If the fragment dates from before the year 200, it would have been written in the middle of an intense historical debate over marriage for Christians. A century earlier, noted King, Timothy had warned that people who forbid marriage are following the "doctrines of demons." Then, around the year 200, Clement of Alexandria declared that believers should emulate Jesus by not marrying. A decade or two later, said King, Tertullian of Carthage said that Jesus was "entirely unmarried." Tertullian did not condemn marriage, but he denounced divorce and remarriage for widows and widowers.

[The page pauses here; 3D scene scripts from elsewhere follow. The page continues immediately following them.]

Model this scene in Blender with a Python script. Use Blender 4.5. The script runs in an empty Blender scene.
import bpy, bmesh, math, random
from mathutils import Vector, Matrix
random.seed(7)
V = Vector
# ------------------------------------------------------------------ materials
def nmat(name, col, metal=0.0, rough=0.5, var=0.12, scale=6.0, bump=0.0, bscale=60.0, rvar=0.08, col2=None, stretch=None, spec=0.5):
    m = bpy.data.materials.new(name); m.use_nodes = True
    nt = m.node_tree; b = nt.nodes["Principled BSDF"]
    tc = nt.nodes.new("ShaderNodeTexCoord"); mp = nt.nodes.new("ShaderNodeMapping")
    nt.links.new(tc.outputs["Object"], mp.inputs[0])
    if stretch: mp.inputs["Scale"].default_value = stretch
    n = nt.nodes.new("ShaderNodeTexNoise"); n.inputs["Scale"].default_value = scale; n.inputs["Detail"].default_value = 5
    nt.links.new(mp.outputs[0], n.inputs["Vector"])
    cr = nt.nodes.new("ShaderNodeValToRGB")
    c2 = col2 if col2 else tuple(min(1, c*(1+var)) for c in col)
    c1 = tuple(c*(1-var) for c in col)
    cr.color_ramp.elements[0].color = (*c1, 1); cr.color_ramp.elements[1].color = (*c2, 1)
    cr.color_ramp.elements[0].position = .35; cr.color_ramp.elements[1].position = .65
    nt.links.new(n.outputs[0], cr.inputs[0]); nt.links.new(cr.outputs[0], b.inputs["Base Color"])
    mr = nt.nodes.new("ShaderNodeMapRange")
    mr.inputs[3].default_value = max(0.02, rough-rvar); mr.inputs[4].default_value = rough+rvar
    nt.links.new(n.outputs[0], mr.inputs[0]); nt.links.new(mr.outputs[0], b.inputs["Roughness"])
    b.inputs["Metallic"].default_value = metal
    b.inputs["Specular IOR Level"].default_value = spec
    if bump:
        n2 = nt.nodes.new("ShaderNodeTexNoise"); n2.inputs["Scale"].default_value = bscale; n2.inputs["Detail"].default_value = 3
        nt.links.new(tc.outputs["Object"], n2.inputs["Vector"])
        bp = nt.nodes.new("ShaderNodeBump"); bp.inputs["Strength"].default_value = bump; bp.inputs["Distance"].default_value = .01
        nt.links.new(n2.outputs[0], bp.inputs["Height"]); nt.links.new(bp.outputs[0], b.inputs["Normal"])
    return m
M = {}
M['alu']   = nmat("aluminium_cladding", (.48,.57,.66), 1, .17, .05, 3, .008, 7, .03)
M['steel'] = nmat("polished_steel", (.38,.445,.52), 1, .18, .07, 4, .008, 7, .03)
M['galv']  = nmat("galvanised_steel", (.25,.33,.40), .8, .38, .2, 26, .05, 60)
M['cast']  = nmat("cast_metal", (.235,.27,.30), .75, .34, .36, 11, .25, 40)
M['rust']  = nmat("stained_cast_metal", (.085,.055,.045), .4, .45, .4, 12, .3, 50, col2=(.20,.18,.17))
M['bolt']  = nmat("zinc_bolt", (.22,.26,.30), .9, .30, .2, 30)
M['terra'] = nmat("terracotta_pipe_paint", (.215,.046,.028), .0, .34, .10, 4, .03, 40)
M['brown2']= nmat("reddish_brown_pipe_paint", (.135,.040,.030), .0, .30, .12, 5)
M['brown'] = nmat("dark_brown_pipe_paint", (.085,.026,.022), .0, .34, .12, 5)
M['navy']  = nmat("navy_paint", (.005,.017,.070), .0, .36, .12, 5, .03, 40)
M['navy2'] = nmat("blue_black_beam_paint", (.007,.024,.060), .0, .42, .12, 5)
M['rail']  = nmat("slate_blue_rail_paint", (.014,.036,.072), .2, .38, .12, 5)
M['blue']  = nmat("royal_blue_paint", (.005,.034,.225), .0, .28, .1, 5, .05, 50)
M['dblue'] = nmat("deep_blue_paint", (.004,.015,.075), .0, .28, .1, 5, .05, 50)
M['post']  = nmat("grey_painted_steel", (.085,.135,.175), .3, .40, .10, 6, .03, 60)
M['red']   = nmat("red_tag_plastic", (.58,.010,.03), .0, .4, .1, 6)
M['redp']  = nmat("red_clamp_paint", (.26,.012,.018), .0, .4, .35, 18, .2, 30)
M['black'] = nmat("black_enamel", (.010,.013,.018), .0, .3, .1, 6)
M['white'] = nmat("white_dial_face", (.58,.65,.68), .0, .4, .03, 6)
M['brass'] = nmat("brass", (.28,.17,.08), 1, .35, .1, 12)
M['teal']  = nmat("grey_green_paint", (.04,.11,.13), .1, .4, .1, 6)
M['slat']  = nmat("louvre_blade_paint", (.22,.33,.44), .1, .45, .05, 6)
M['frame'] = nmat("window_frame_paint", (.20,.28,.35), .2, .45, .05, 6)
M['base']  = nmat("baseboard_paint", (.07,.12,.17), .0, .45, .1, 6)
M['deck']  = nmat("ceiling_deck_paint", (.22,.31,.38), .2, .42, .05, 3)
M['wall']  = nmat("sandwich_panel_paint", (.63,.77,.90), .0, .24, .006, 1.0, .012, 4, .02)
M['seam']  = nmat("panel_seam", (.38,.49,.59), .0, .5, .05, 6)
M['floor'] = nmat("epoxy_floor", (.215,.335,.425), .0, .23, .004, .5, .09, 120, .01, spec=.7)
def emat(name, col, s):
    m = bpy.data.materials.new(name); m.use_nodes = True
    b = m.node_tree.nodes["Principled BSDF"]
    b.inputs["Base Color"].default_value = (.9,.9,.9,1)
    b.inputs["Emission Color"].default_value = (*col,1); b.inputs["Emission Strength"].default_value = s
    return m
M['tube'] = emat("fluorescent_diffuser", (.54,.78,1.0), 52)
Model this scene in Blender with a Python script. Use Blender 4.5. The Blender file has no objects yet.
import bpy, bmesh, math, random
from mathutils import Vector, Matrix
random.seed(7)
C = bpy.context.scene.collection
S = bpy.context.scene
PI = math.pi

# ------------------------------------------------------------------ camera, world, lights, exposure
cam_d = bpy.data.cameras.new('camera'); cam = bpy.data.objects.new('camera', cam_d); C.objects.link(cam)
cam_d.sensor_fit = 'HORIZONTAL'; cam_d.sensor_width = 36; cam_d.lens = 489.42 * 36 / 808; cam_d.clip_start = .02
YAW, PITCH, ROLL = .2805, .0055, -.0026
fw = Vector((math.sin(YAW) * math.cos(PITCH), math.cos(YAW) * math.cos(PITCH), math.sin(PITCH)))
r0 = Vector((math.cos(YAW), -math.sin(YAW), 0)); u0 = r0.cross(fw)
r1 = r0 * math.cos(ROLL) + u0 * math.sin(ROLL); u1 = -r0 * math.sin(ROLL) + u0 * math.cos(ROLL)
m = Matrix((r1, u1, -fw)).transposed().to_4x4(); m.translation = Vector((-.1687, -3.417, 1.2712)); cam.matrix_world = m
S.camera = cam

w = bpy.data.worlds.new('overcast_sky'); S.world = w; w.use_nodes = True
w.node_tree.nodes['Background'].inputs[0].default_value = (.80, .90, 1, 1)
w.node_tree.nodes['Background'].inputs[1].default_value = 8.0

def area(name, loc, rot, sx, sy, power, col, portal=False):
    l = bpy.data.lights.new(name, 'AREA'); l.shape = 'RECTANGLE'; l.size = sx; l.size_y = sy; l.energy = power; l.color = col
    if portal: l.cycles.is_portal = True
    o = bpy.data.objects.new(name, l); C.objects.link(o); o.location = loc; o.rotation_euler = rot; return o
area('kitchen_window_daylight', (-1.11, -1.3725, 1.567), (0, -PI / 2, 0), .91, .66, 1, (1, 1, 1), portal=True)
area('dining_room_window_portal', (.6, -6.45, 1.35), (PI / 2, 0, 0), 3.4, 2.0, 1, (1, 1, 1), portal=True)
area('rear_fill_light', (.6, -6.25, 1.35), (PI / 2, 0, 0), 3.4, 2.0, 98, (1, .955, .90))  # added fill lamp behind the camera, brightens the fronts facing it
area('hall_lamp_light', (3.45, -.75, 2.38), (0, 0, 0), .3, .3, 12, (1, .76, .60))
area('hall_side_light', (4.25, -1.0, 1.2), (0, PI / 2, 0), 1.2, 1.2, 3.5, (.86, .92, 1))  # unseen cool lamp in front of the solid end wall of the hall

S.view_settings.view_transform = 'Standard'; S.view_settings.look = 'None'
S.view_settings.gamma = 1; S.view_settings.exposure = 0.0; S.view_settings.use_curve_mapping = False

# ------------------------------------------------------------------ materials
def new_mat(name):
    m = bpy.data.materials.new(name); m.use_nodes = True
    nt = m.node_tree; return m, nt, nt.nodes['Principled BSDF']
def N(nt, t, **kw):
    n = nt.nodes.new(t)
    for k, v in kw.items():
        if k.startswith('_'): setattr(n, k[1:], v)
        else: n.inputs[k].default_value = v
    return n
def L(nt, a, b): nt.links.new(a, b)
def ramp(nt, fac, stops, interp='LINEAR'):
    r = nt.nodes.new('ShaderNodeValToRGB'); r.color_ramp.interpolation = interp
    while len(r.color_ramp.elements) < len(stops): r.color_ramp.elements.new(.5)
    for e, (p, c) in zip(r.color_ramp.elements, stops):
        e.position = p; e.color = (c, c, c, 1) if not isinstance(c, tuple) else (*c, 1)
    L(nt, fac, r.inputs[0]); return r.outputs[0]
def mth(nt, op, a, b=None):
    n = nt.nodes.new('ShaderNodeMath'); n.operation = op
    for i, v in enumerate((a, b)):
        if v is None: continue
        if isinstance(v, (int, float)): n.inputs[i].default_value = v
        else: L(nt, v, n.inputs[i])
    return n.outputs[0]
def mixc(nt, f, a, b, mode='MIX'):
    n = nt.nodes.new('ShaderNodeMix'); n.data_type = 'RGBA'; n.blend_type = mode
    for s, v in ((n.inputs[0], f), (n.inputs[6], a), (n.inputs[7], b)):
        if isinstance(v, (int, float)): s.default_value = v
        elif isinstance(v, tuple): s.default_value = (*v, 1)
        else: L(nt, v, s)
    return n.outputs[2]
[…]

For Richard Sipe, one of the most widely recognized experts on celibacy, the fragment points to time when the church "had no real organization. It was like Alcoholics Anonymous, a spiritual community where no one was above anyone else." It was only after Christianity became organized and bureaucratic that Jesus was framed as a nonsexual person, added Sipe, who is a former monk. By depriving priests of wives and children the early church secured any property that might be inherited by descendants. This property interest was of great concern to celibacy's early advocates, added Sipe. In scripture, he added, "Jesus was eloquently silent about sex."

Sipe, who has written several books on sexuality and the clergy, predicted that the Gospel of Jesus's Wife will be dismissed by church authorities even as it renews a long running debate over early Christianity and the canon that guides believers today. "The hierarchy will laugh at it," he said, "But then they they'll have to study it." If the fragment is further authenticated it will contribute to "a current reformation of the church that has to has to do with sexuality." Evidence of Jesus as a sexual being "could have been denied deny in the First Century but it cannot be today," he said. "We know too much about human nature now to simply dismiss it."